- _Your instructions_: Quote verbatim everything from the line containing "Model this scene" down to the line containing "COL = S.collection", with both of those lines included and no others.

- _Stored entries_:
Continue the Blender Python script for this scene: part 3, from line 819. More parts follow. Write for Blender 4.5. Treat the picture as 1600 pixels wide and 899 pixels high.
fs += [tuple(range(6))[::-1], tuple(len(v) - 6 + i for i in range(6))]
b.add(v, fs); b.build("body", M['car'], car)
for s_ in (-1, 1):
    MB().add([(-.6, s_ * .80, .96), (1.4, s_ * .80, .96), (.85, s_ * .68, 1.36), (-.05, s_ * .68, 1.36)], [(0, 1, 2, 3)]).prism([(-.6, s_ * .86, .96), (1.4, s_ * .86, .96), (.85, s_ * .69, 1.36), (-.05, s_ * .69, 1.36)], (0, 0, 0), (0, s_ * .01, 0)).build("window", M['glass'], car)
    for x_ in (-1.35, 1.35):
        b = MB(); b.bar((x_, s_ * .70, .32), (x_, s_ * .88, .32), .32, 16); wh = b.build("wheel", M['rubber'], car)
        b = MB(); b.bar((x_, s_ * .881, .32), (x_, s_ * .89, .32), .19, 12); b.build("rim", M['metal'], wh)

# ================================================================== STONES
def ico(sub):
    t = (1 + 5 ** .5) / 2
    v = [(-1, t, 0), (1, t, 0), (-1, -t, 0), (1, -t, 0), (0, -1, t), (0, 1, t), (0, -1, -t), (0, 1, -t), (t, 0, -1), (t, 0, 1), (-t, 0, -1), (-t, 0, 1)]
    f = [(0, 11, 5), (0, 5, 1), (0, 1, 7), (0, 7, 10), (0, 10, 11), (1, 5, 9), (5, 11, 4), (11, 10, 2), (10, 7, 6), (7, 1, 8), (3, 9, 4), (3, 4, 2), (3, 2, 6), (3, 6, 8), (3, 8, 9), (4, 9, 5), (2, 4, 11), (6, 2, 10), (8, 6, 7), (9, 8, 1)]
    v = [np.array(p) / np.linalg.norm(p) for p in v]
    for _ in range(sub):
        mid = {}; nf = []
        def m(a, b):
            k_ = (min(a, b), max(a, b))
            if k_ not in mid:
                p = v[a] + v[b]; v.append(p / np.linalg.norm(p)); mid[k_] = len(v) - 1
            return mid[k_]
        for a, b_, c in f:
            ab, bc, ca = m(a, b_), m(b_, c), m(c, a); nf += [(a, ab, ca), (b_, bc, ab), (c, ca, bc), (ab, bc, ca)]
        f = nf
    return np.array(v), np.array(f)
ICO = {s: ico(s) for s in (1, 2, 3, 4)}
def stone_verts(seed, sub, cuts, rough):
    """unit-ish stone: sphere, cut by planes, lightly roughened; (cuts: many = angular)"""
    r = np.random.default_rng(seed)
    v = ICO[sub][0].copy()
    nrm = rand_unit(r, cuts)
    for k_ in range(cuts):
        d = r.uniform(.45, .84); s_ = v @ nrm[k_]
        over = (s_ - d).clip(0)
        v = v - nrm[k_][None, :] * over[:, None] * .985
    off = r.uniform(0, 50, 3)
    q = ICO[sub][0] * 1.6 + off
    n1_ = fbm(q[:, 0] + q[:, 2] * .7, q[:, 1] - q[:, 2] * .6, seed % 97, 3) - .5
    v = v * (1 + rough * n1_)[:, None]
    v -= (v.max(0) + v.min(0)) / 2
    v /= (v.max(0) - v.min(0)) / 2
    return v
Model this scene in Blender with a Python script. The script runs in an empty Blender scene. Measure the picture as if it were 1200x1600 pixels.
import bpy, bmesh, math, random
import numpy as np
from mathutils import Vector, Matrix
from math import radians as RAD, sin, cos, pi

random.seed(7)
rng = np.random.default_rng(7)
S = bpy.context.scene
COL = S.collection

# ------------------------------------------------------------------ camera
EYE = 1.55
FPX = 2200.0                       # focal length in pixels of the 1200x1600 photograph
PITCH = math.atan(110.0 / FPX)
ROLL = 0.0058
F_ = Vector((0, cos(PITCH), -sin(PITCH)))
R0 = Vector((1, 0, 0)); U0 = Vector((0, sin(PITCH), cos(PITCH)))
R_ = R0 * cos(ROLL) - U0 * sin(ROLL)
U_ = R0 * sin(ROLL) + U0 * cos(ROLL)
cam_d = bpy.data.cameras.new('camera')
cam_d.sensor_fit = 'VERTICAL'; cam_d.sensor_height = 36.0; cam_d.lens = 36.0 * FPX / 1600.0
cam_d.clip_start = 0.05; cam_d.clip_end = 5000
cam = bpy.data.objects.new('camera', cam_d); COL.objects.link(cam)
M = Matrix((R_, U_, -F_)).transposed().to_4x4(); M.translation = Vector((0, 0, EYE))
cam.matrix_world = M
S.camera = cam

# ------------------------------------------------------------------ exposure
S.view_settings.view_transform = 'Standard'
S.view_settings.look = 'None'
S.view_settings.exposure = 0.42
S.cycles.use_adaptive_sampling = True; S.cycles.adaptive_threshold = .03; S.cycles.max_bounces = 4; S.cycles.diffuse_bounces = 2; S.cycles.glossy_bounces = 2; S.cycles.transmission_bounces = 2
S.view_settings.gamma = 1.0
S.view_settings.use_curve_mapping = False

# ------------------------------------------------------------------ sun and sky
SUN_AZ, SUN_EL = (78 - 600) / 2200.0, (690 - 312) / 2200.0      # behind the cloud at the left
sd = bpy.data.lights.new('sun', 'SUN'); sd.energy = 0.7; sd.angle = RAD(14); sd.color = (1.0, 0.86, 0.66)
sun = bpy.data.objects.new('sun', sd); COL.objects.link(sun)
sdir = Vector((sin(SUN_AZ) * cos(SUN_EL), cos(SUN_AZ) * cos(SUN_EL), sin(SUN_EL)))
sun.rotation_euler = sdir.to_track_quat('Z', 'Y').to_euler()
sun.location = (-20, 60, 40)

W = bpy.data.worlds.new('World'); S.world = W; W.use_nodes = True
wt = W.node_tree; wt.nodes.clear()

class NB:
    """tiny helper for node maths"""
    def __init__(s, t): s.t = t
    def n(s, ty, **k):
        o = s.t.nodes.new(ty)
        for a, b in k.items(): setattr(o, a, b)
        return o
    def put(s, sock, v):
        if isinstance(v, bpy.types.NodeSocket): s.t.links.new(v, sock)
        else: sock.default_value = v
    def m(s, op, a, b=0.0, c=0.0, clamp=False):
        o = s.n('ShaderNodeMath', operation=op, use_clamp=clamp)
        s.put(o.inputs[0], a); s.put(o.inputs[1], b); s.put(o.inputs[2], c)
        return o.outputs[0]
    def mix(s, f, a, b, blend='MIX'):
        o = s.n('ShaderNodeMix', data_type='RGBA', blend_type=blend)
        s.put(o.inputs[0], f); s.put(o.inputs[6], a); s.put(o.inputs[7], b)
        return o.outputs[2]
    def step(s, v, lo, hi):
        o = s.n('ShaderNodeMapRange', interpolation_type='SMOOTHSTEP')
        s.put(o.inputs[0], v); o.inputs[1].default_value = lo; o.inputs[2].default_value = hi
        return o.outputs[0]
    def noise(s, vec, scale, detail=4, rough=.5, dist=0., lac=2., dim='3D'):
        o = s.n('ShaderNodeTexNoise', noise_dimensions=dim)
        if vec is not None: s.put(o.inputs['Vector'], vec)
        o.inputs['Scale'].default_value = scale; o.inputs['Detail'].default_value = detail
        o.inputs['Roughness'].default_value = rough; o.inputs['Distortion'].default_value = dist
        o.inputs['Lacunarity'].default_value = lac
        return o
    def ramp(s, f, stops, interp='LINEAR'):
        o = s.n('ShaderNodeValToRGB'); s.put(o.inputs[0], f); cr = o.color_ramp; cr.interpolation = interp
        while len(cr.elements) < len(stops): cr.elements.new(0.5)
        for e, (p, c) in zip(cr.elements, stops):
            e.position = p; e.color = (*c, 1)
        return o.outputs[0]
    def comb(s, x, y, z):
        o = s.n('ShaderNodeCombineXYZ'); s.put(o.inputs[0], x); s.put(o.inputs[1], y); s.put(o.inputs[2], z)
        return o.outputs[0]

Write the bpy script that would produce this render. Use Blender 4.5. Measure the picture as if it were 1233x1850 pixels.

- _The solution_:
Model this scene in Blender with a Python script. The script runs in an empty Blender scene. Measure the picture as if it were 1200x1600 pixels.
import bpy, bmesh, math, random
import numpy as np
from mathutils import Vector, Matrix
from math import radians as RAD, sin, cos, pi

random.seed(7)
rng = np.random.default_rng(7)
S = bpy.context.scene
COL = S.collection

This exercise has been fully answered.